— Begin —
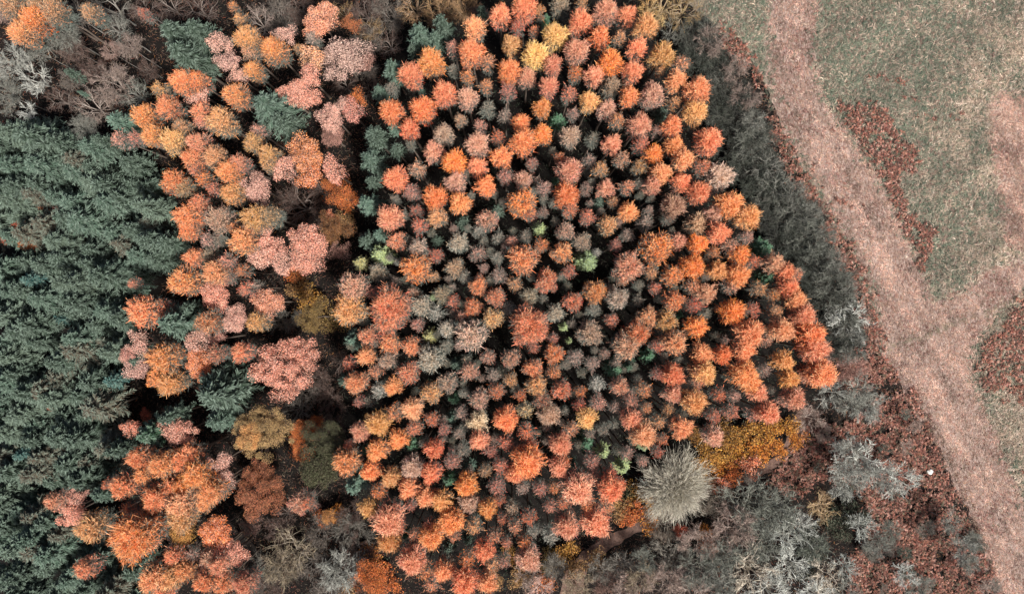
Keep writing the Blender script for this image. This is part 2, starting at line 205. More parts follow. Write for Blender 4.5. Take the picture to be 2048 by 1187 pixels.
def tube(points, radii, sides=6):
    V = []; F = []
    pts = [np.array(p, float) for p in points]
    for i, p in enumerate(pts):
        d = pts[min(i+1, len(pts)-1)] - pts[max(i-1, 0)]; d /= np.linalg.norm(d)
        a = np.cross(d, (0.31, 0.9, 0.2)); a /= np.linalg.norm(a); b = np.cross(d, a)
        for k in range(sides):
            t = 2*math.pi*k/sides; V.append(p + (a*math.cos(t) + b*math.sin(t))*radii[i])
    for i in range(len(pts)-1):
        for k in range(sides):
            k2 = (k+1) % sides; F.append((i*sides+k, i*sides+k2, (i+1)*sides+k2, (i+1)*sides+k))
    F.append(tuple(range((len(pts)-1)*sides, len(pts)*sides)))
    return V, F
def tubes_mesh(name, tubes, mat):
    V = []; F = []
    for v, f in tubes:
        o = len(V); V += [tuple(x) for x in v]; F += [tuple(i+o for i in q) for q in f]
    me = bpy.data.meshes.new(name); me.from_pydata(V, [], F); me.materials.append(mat)
    me.polygons.foreach_set('use_smooth', [True]*len(me.polygons)); me.update(); return me
# ---------------------------------------------------------------- materials
def mat_base(name):
    m = bpy.data.materials.new(name); m.use_nodes = True; n = m.node_tree.nodes; l = m.node_tree.links
    b = n['Principled BSDF']; b.inputs['Roughness'].default_value = 0.9; b.inputs['Specular IOR Level'].default_value = 0.15
    return m, n, l, b
def mix(n, l, fac, a, b, blend='MIX'):
    x = n.new('ShaderNodeMix'); x.data_type = 'RGBA'; x.blend_type = blend
    for s, v in ((x.inputs[0], fac), (x.inputs[6], a), (x.inputs[7], b)):
        if isinstance(v, (int, float)): s.default_value = v
        elif isinstance(v, tuple): s.default_value = tuple(v) + (1,) if len(v) == 3 else v
        else: l.new(v, s)
    return x.outputs[2]
def math_n(n, l, op, a, b=0.0, c=None):
    x = n.new('ShaderNodeMath'); x.operation = op
    for i, v in enumerate((a, b) + ((c,) if c is not None else ())):
        if isinstance(v, (int, float)): x.inputs[i].default_value = v
        else: l.new(v, x.inputs[i])
    return x.outputs[0]
def attr(n, name, out='Fac'):
    a = n.new('ShaderNodeAttribute'); a.attribute_name = name; return a.outputs[out]
def foliage_mat(name, twig=(0.07,0.055,0.045), use_tint=False, vary=0.55, tip_gain=1.0, tip_col=(0.9,0.75,0.6), tip_mix=0.15, lo=0.0, transl=0.14):
    """needles and leaves: the object's own colour, bare twigs between them, paler growth at the tips, plus painted-in light on larch tops"""
    m, n, l, b = mat_base(name)
    if use_tint:
        base = attr(n, 'tint', 'Color'); alpha = 0.9
    else:
        oi = n.new('ShaderNodeObjectInfo'); base = oi.outputs['Color']; alpha = oi.outputs['Alpha']
    r = attr(n, 'rnd'); t = attr(n, 'tip')
    # leaf-to-leaf variation of tone
    v = math_n(n, l, 'MULTIPLY_ADD', r, vary, 1.0 - vary*0.5)
    hs = n.new('ShaderNodeHueSaturation'); l.new(base, hs.inputs['Color']); l.new(v, hs.inputs['Value'])
    r2 = math_n(n, l, 'FRACT', math_n(n, l, 'MULTIPLY', r, 17.3)); l.new(math_n(n, l, 'MULTIPLY_ADD', r2, 0.036, 0.482), hs.inputs['Hue'])
    r3 = math_n(n, l, 'FRACT', math_n(n, l, 'MULTIPLY', r, 41.7))
    pale = mix(n, l, math_n(n, l, 'MULTIPLY', math_n(n, l, 'MULTIPLY', r3, t), tip_mix*2), hs.outputs[0], tip_col)
    # share of bare twigs: more of them low in the crown, none when the tree is in full needle
    bare = math_n(n, l, 'GREATER_THAN', math_n(n, l, 'ADD', r2, math_n(n, l, 'MULTIPLY', math_n(n, l, 'SUBTRACT', 1.0, t), lo)), alpha)
    col = mix(n, l, bare, pale, twig)
    l.new(col, b.inputs['Base Color'])
    tr = n.new('ShaderNodeBsdfTranslucent'); l.new(col, tr.inputs[0])
    ms = n.new('ShaderNodeMixShader'); ms.inputs[0].default_value = transl
    l.new(b.outputs[0], ms.inputs[1]); l.new(tr.outputs[0], ms.inputs[2]); l.new(ms.outputs[0], n['Material Output'].inputs[0])
    return m
def bark_mat(name, c1, c2, scale=6):
    m, n, l, b = mat_base(name)
    tc = n.new('ShaderNodeTexCoord'); no = n.new('ShaderNodeTexNoise'); no.inputs['Scale'].default_value = scale; no.inputs['Detail'].default_value = 5
    l.new(tc.outputs['Object'], no.inputs['Vector']); l.new(mix(n, l, no.outputs[0], c1, c2), b.inputs['Base Color']); return m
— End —
Quote the data above in full, leaving out the pictures it holds.

Keep writing the Blender script for this image. This is part 2, starting at line 205. More parts follow. Write for Blender 4.5. Take the picture to be 2048 by 1187 pixels.
def tube(points, radii, sides=6):
    V = []; F = []
    pts = [np.array(p, float) for p in points]
    for i, p in enumerate(pts):
        d = pts[min(i+1, len(pts)-1)] - pts[max(i-1, 0)]; d /= np.linalg.norm(d)
        a = np.cross(d, (0.31, 0.9, 0.2)); a /= np.linalg.norm(a); b = np.cross(d, a)
        for k in range(sides):
            t = 2*math.pi*k/sides; V.append(p + (a*math.cos(t) + b*math.sin(t))*radii[i])
    for i in range(len(pts)-1):
        for k in range(sides):
            k2 = (k+1) % sides; F.append((i*sides+k, i*sides+k2, (i+1)*sides+k2, (i+1)*sides+k))
    F.append(tuple(range((len(pts)-1)*sides, len(pts)*sides)))
    return V, F
def tubes_mesh(name, tubes, mat):
    V = []; F = []
    for v, f in tubes:
        o = len(V); V += [tuple(x) for x in v]; F += [tuple(i+o for i in q) for q in f]
    me = bpy.data.meshes.new(name); me.from_pydata(V, [], F); me.materials.append(mat)
    me.polygons.foreach_set('use_smooth', [True]*len(me.polygons)); me.update(); return me
# ---------------------------------------------------------------- materials
def mat_base(name):
    m = bpy.data.materials.new(name); m.use_nodes = True; n = m.node_tree.nodes; l = m.node_tree.links
    b = n['Principled BSDF']; b.inputs['Roughness'].default_value = 0.9; b.inputs['Specular IOR Level'].default_value = 0.15
    return m, n, l, b
def mix(n, l, fac, a, b, blend='MIX'):
    x = n.new('ShaderNodeMix'); x.data_type = 'RGBA'; x.blend_type = blend
    for s, v in ((x.inputs[0], fac), (x.inputs[6], a), (x.inputs[7], b)):
        if isinstance(v, (int, float)): s.default_value = v
        elif isinstance(v, tuple): s.default_value = tuple(v) + (1,) if len(v) == 3 else v
        else: l.new(v, s)
    return x.outputs[2]
def math_n(n, l, op, a, b=0.0, c=None):
    x = n.new('ShaderNodeMath'); x.operation = op
    for i, v in enumerate((a, b) + ((c,) if c is not None else ())):
        if isinstance(v, (int, float)): x.inputs[i].default_value = v
        else: l.new(v, x.inputs[i])
    return x.outputs[0]
def attr(n, name, out='Fac'):
    a = n.new('ShaderNodeAttribute'); a.attribute_name = name; return a.outputs[out]
def foliage_mat(name, twig=(0.07,0.055,0.045), use_tint=False, vary=0.55, tip_gain=1.0, tip_col=(0.9,0.75,0.6), tip_mix=0.15, lo=0.0, transl=0.14):
    """needles and leaves: the object's own colour, bare twigs between them, paler growth at the tips, plus painted-in light on larch tops"""
    m, n, l, b = mat_base(name)
    if use_tint:
        base = attr(n, 'tint', 'Color'); alpha = 0.9
    else:
        oi = n.new('ShaderNodeObjectInfo'); base = oi.outputs['Color']; alpha = oi.outputs['Alpha']
    r = attr(n, 'rnd'); t = attr(n, 'tip')
    # leaf-to-leaf variation of tone
    v = math_n(n, l, 'MULTIPLY_ADD', r, vary, 1.0 - vary*0.5)
    hs = n.new('ShaderNodeHueSaturation'); l.new(base, hs.inputs['Color']); l.new(v, hs.inputs['Value'])
    r2 = math_n(n, l, 'FRACT', math_n(n, l, 'MULTIPLY', r, 17.3)); l.new(math_n(n, l, 'MULTIPLY_ADD', r2, 0.036, 0.482), hs.inputs['Hue'])
    r3 = math_n(n, l, 'FRACT', math_n(n, l, 'MULTIPLY', r, 41.7))
    pale = mix(n, l, math_n(n, l, 'MULTIPLY', math_n(n, l, 'MULTIPLY', r3, t), tip_mix*2), hs.outputs[0], tip_col)
    # share of bare twigs: more of them low in the crown, none when the tree is in full needle
    bare = math_n(n, l, 'GREATER_THAN', math_n(n, l, 'ADD', r2, math_n(n, l, 'MULTIPLY', math_n(n, l, 'SUBTRACT', 1.0, t), lo)), alpha)
    col = mix(n, l, bare, pale, twig)
    l.new(col, b.inputs['Base Color'])
    tr = n.new('ShaderNodeBsdfTranslucent'); l.new(col, tr.inputs[0])
    ms = n.new('ShaderNodeMixShader'); ms.inputs[0].default_value = transl
    l.new(b.outputs[0], ms.inputs[1]); l.new(tr.outputs[0], ms.inputs[2]); l.new(ms.outputs[0], n['Material Output'].inputs[0])
    return m
def bark_mat(name, c1, c2, scale=6):
    m, n, l, b = mat_base(name)
    tc = n.new('ShaderNodeTexCoord'); no = n.new('ShaderNodeTexNoise'); no.inputs['Scale'].default_value = scale; no.inputs['Detail'].default_value = 5
    l.new(tc.outputs['Object'], no.inputs['Vector']); l.new(mix(n, l, no.outputs[0], c1, c2), b.inputs['Base Color']); return m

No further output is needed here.